The performances of the cast ground Civil War in lived reality. Garland’s choice to centre the story on journalists means the cast must balance detachment with vulnerability, and they do so with remarkable precision. Kirsten Dunst delivers a weary, haunted turn as a veteran photojournalist, her every glance weighted with the exhaustion of witnessing too much. Cailee Spaeny, as her younger counterpart, embodies the tension between idealism and disillusionment, her wide-eyed determination slowly eroded by the brutality around her. Together, they form a dynamic that feels painfully authentic: the mentor who has seen too much, and the apprentice who is learning what that means.

Nick Offerman’s appearance is brief but unforgettable. Known to many for his dry wit and warmth, here he channels something entirely different: authority laced with menace. As the President, he acts as a symbol, an embodiment of power clinging to legitimacy in a fractured nation. Offerman’s performance is chilling precisely because it is understated. He doesn’t rant or posture; he delivers his lines with a calm, almost bureaucratic certainty that makes the violence around him feel all the more horrifying. It’s a reminder of how quickly charisma can curdle into control, and how dangerous quiet conviction can be in the wrong hands.

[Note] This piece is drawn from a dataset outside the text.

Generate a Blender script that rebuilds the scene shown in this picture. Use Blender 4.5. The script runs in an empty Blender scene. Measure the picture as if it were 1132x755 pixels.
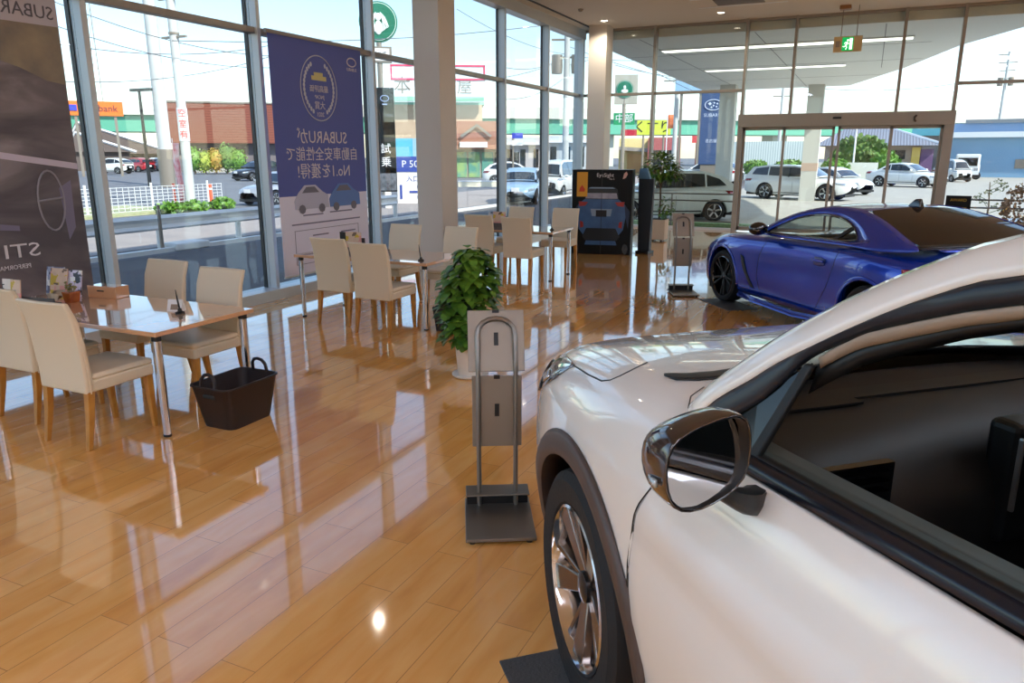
import bpy, bmesh, math, random
from mathutils import Vector, Matrix
from mathutils.bvhtree import BVHTree
random.seed(7)
PI = math.pi
sc = bpy.context.scene
COL = sc.collection
R = math.radians

# ---------------------------------------------------------------- materials
def srgb(c):
    def f(v):
        v /= 255.0
        return v / 12.92 if v <= 0.04045 else ((v + 0.055) / 1.055) ** 2.4
    return (f(c[0]), f(c[1]), f(c[2]), 1.0)

def mat(name, col, rough=0.5, metal=0.0, coat=0.0, spec=0.5, emit=None, es=1.0, noise=None, bump=None, alpha=None):
    m = bpy.data.materials.new(name); m.use_nodes = True
    nt = m.node_tree; b = nt.nodes['Principled BSDF']
    b.inputs['Base Color'].default_value = srgb(col)
    b.inputs['Roughness'].default_value = rough
    b.inputs['Metallic'].default_value = metal
    b.inputs['Coat Weight'].default_value = coat
    b.inputs['Coat Roughness'].default_value = 0.03
    b.inputs['Specular IOR Level'].default_value = spec
    if emit is not None:
        b.inputs['Emission Color'].default_value = srgb(emit)
        b.inputs['Emission Strength'].default_value = es
    tc = None
    if noise or bump:
        tc = nt.nodes.new('ShaderNodeTexCoord')
    if noise:   # (scale, second colour, contrast)
        n = nt.nodes.new('ShaderNodeTexNoise'); n.inputs['Scale'].default_value = noise[0]; n.inputs['Detail'].default_value = 6
        r = nt.nodes.new('ShaderNodeValToRGB')
        r.color_ramp.elements[0].position = 0.5 - noise[2]; r.color_ramp.elements[1].position = 0.5 + noise[2]
        r.color_ramp.elements[0].color = srgb(col); r.color_ramp.elements[1].color = srgb(noise[1])
        nt.links.new(tc.outputs['Object'], n.inputs['Vector']); nt.links.new(n.outputs['Fac'], r.inputs['Fac'])
        nt.links.new(r.outputs['Color'], b.inputs['Base Color'])
    if bump:    # (scale, strength)
        n2 = nt.nodes.new('ShaderNodeTexNoise'); n2.inputs['Scale'].default_value = bump[0]; n2.inputs['Detail'].default_value = 4
        bp = nt.nodes.new('ShaderNodeBump'); bp.inputs['Strength'].default_value = bump[1]; bp.inputs['Distance'].default_value = 0.01
        nt.links.new(tc.outputs['Object'], n2.inputs['Vector']); nt.links.new(n2.outputs['Fac'], bp.inputs['Height'])
        nt.links.new(bp.outputs['Normal'], b.inputs['Normal'])
    return m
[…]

Other supporting players add texture to the journey. Wagner Moura brings a restless energy, a sense of reckless drive that contrasts sharply with Dunst’s restraint. Jesse Plemons, in a harrowing cameo, embodies the banality of cruelty. His casual interrogation scene is one of the film’s most disturbing moments, precisely because it feels so plausible. Each performance contributes to the film’s atmosphere of dread, making the collapse of civility feel not just possible, but inevitable.

The sniper sequence is, for me, the film’s most harrowing moment, and my favourite scene. It strips away the chaos of battle and distils the horror of civil conflict into something cold and precise. The journalists find themselves pinned down, unable to move, every step measured against the unseen scope of a rifle. Garland stages it with unbearable tension. complete with long silences punctuated by sudden violence, the camera lingering on faces as fear and calculation take hold. What unsettled me most was not just the danger, but the banality of it: one man, hidden, methodical, reducing human lives to targets. It’s a scene that captures the fragility of safety in a fractured society, and it lingers because, again, it feels so plausible.

Civil War is upsetting because it feels possible. Garland doesn’t present a dystopia so much as a mirror tilted slightly forward in time. For Americans, it’s a direct confrontation with their own cultural fissures. For those of us watching from abroad, it’s a reminder to examine our own.

The question isn’t whether we would fare better in the UK. The question is whether we’re willing to recognise the cracks before they widen.